Two people look at building plans together on a screen
Nailing the pre-tender phrase is key to a successful, on budget, on-time and snag-free project.

Steps to streamline the pre-tender process

1. Define a clear, actionable project brief

A strong project brief is the foundation of a smooth pre-tender phase. It should be concise yet detailed enough to prevent ambiguity. The best briefs include: 

  • A well-defined budget range from the outset 
  • Clear objectives and expectations on quality 
  • A realistic timeline agreed upon by all stakeholders 
  • Defined responsibilities to ensure accountability 

A lack of clarity in the brief can lead to confusion, misalignment, and unnecessary delays down the line. Establishing clear priorities from the start ensures that all teams are working towards the same goals. 

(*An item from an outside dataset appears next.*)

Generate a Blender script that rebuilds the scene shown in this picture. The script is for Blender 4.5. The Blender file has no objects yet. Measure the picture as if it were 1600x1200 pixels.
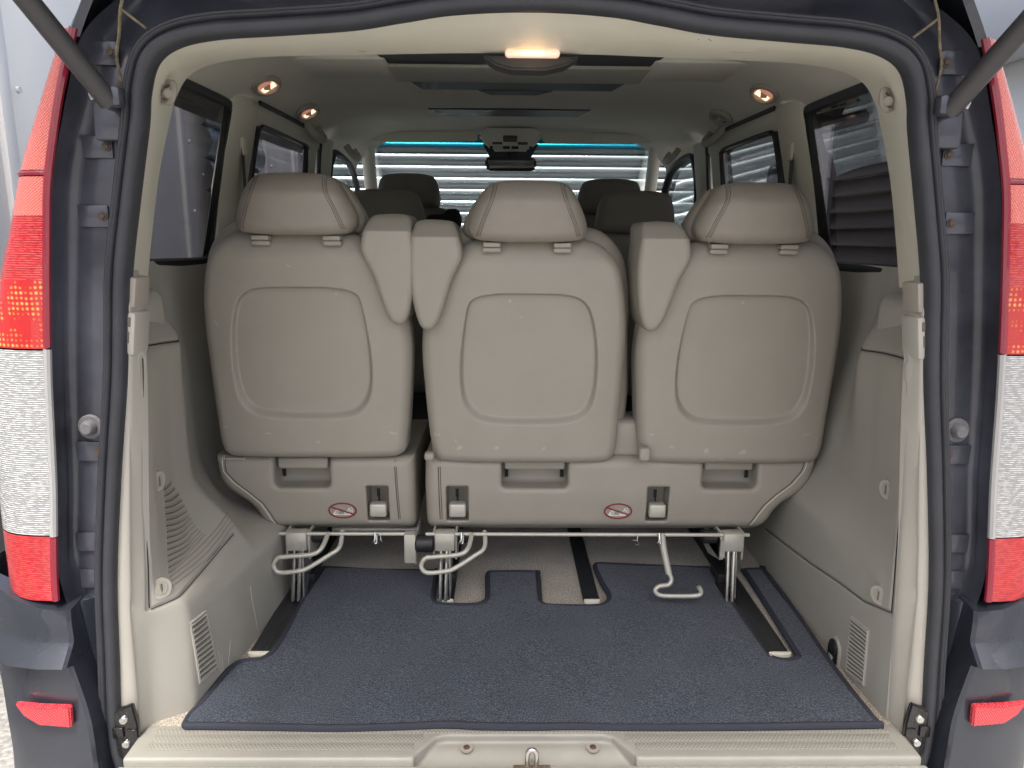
import bpy, bmesh, math, random
import numpy as np
from mathutils import Vector, Matrix, Euler
R = math.radians
random.seed(4); np.random.seed(4)
S = bpy.context.scene
# ------------------------------------------------------------------ camera
FPX = 1120.0; VX, VY = 784.0, 370.0
_p = math.atan((600-VY)/FPX); _y = math.atan((800-VX)/FPX*math.cos(_p)); _r = R(0.45)
CAM = Vector((-0.045, -1.2, 0.92))
_f = Vector((math.sin(_y)*math.cos(_p), math.cos(_y)*math.cos(_p), -math.sin(_p)))
_rt = _f.cross(Vector((0, 0, 1))).normalized(); _up = _rt.cross(_f)
_r2 = _rt*math.cos(_r)+_up*math.sin(_r); _u2 = -_rt*math.sin(_r)+_up*math.cos(_r)
cd = bpy.data.cameras.new('camera'); cam = bpy.data.objects.new('camera', cd); S.collection.objects.link(cam)
M3 = Matrix((_r2, _u2, -_f)).transposed()
cam.matrix_world = Matrix.Translation(CAM) @ M3.to_4x4()
cd.sensor_width = 36; cd.lens = 36*FPX/1600; cd.clip_start = 0.02; cd.clip_end = 400
S.camera = cam
# ------------------------------------------------------------------ sky, sun, exposure
W = bpy.data.worlds.new('World'); S.world = W; W.use_nodes = True
wn = W.node_tree; bg = wn.nodes['Background']
sky = wn.nodes.new('ShaderNodeTexSky'); sky.sky_type = 'NISHITA'; sky.sun_disc = False
SUN_EL, SUN_AZ = 66, 188          # azimuth from +Y clockwise: behind the camera
sky.sun_elevation = R(SUN_EL); sky.sun_rotation = R(SUN_AZ); sky.air_density = 1.0; sky.dust_density = 7.0; sky.ozone_density = 0.6
wn.links.new(sky.outputs[0], bg.inputs[0]); bg.inputs[1].default_value = 0.14
sl = bpy.data.lights.new('sun', 'SUN'); sl.energy = 3.0; sl.angle = R(14); sl.color = (1, .96, .9)
so = bpy.data.objects.new('sun', sl); S.collection.objects.link(so)
_d = Vector((math.sin(R(SUN_AZ))*math.cos(R(SUN_EL)), math.cos(R(SUN_AZ))*math.cos(R(SUN_EL)), math.sin(R(SUN_EL))))
so.rotation_euler = _d.to_track_quat('Z', 'Y').to_euler(); so.location = (0, -8, 9)
S.view_settings.view_transform = 'Standard'; S.view_settings.look = 'None'
S.view_settings.gamma = 1; S.view_settings.use_curve_mapping = False
S.view_settings.exposure = 1.30
S.cycles.max_bounces = 10; S.cycles.diffuse_bounces = 6; S.cycles.transparent_max_bounces = 12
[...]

2. Improve stakeholder communication and buy-in

Keeping all stakeholders aligned early is crucial. Project managers can help streamline communication by: 

  • Holding structured briefing sessions with key decision-makers 
  • Using visual presentations and data to showcase value for money 
  • Agreeing on a standard set of project details to reduce unnecessary bespoke elements 
  • Setting clear decision-making deadlines to prevent prolonged discussions 

The earlier all key players are engaged, the easier it is to gain buy-in and avoid last-minute changes. Ensuring everyone understands their role and responsibilities helps drive accountability. 

At Interaction, we tend to ensure stakeholders are aligned early on by working with a client leadership teams to hold early-stage decision-making workshops. This helps eliminate confusion over design intent and ensures quicker approvals when moving to tender. 

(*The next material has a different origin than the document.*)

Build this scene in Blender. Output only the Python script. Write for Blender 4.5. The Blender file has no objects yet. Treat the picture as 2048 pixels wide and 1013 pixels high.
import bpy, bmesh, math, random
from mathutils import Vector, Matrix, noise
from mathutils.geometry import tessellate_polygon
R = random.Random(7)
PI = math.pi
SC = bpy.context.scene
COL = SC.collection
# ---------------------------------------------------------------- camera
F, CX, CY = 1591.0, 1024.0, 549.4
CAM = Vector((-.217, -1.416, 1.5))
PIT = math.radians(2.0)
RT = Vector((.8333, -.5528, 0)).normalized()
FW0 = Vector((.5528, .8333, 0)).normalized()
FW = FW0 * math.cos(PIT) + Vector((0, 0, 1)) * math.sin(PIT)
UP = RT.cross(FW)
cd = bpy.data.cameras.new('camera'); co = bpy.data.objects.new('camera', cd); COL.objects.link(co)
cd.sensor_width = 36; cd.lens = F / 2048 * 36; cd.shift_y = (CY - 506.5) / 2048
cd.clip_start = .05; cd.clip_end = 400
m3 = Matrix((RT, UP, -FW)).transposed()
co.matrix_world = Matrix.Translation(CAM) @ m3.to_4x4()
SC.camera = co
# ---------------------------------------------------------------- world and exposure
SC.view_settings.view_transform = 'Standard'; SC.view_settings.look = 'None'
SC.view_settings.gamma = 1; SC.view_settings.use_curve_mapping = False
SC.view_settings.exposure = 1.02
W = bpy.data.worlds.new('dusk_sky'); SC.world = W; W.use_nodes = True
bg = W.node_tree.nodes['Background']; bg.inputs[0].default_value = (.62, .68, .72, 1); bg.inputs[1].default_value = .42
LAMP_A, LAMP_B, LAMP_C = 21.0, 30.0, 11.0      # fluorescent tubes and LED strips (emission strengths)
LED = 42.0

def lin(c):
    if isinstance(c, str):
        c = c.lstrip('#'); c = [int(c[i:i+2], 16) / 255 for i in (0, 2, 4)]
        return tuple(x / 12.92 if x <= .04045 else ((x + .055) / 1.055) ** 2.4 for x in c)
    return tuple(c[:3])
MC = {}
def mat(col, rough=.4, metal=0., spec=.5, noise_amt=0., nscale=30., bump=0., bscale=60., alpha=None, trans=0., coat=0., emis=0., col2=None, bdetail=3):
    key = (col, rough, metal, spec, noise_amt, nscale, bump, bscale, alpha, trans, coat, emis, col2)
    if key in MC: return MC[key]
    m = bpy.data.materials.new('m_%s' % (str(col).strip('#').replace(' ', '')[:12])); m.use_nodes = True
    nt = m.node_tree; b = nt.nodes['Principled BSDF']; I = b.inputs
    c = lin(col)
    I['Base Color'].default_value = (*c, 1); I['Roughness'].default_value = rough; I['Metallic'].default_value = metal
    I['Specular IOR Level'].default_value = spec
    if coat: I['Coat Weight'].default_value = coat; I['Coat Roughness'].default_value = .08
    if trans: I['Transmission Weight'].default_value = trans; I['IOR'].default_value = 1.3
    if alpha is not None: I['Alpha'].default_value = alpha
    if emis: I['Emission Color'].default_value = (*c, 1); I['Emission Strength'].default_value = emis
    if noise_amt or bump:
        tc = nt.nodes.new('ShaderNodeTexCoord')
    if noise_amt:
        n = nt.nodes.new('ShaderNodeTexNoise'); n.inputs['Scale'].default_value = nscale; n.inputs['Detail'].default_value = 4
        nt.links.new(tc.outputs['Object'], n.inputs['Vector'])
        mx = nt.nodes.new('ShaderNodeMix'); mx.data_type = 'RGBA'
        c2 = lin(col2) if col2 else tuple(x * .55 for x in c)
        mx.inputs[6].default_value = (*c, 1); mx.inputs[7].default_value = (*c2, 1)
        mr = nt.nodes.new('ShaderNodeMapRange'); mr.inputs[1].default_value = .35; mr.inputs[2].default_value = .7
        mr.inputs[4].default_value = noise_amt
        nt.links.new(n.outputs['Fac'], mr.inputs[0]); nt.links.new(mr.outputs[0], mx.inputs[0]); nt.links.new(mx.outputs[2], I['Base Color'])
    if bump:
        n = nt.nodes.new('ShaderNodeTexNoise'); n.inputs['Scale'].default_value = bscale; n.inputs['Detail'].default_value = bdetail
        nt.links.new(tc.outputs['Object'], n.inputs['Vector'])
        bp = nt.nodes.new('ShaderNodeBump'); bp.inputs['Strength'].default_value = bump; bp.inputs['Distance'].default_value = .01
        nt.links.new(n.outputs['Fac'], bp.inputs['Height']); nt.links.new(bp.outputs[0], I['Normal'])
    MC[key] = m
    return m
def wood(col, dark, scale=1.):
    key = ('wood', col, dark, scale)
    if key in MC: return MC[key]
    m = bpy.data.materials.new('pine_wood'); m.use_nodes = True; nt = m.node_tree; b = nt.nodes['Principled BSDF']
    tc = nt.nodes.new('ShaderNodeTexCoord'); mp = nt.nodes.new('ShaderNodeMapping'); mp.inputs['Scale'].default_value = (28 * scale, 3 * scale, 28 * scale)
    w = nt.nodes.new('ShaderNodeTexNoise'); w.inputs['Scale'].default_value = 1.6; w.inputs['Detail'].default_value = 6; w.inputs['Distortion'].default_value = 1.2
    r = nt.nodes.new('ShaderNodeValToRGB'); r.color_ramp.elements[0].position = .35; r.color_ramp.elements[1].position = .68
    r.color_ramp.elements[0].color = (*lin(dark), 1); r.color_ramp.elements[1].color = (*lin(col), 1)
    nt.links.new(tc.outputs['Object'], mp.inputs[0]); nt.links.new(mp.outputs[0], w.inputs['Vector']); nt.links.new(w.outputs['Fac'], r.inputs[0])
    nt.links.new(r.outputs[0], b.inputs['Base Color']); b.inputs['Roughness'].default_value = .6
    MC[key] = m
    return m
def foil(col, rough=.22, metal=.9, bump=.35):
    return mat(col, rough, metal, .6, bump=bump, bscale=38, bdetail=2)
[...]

3. Identify and mitigate pre-tender risks early

Unforeseen risks can derail even the most well-planned projects. To avoid delays, project managers should: 

  • Conduct thorough due diligence on the site, including surveys for asbestos, structural issues, and compliance risks. 
  • Engage legal and compliance teams early to prevent late-stage regulatory setbacks. 
  • Identify supply chain risks and pre-order critical materials where possible. 

By tackling these risks upfront, projects can move forward with greater certainty and fewer surprises. 

4. Engage contractors early

Many projects suffer from delays due to late-stage tendering and excessive contractor revisions. Engaging contractors earlier in the process allows for: 

  • More accurate cost estimations based on real market conditions. 
  • Early input on buildability, reducing the risk of design revisions later. 

Interaction’s approach involves collaborating with contractors from the outset, ensuring that cost expectations are managed, and feasibility is considered from day one. 

5. Adopt a cost-first approach 

Traditional procurement methods involve setting quality and scope first, then tendering for price. However, at Interaction, we short-circuit this by: 

  • Agreeing on a target price upfront 
  • Collaborating to maximise quality within that budget 
  • Creating competitive pressure among contractors to deliver the best spec within the agreed cost 

By focusing on budget first, project managers can reduce the risk of excessive rework and late-stage value engineering, which often causes delays.  

How Interaction helps clients save time 

At Interaction, we take a proactive approach to reducing pre-tender delays. By managing cost expectations early and focusing on speed-to-market, we help project managers maintain momentum. Asking our sub-contractors to match an already defined budget also takes the pressure off us as the project manager, instead leaving the onus on the contractors to meet the budget. It’s why we’re able to deliver what we like to call Perfection at Pace. 

Case study: FOUNDRY Wandsworth 

For FOUNDRY, a Legal & General-backed flex space brand, speed and budget control were crucial at for Wandsworth site. Throughout the design and delivery process, we worked closely with brilliant project managers 2110 Consult, L&G’s asset managers, the FOUNDRY team – both board-level and day-to-day operations, and our own internal PM team to fast-track the pre-tender phase without compromising quality. 

Early decision workshops aligned all stakeholders on scope and budget, cutting delays and rework. Using standard specs and a cost-first approach, we engaged contractors early to avoid last-minute revisions and value engineering. 

Though contracted for 17 weeks on site, we achieved handover a week early at 16 weeks, allowing FOUNDRY to open to members on 1st October. Plus, the site was 50% let six months ahead of projections – proof that fast, clear pre-tender management pays off commercially and operationally. 

It’s a clear example of how collaboration and smart planning get you from brief to build faster and with fewer headaches. 

FOUNDRY Wandsworth

How streamlining pre-tender phases improves the overall project lifecycle 

By tackling delays before they occur, project managers can: 

  • Reduce stress from chasing approvals and contractor timelines 
  • Improve cost predictability and financial oversight 
  • Free up resources to focus on high-value activities instead of admin-heavy tasks 
  • Reduce the risk of scope creep and budget overruns 

Value engineering is a key benefit of efficient pre-tender planning. Without early intervention, project managers often battle against spec changes, budget overruns, and approval delays. However, by simplifying the process, we reduce the need for extensive contractor management and unexpected last-minute changes. A streamlined pre-tender phase results in better project execution and more predictable outcomes. 

Perhaps most importantly, streamlining your pre-tender processes will leave your clients happier. No longer will they have had to fork out for unexpected delays, or face an uphill battle against overcomplicated approval processes. Instead, their project can be delivered on time, on budget and to the quality they were expecting. 

In short?

Pre-tender delays can derail even the best-planned projects, but with the right strategies, project managers can take control of the process. By focusing on cost-first planning, clear communication, and early commitment, projects can hit the ground running.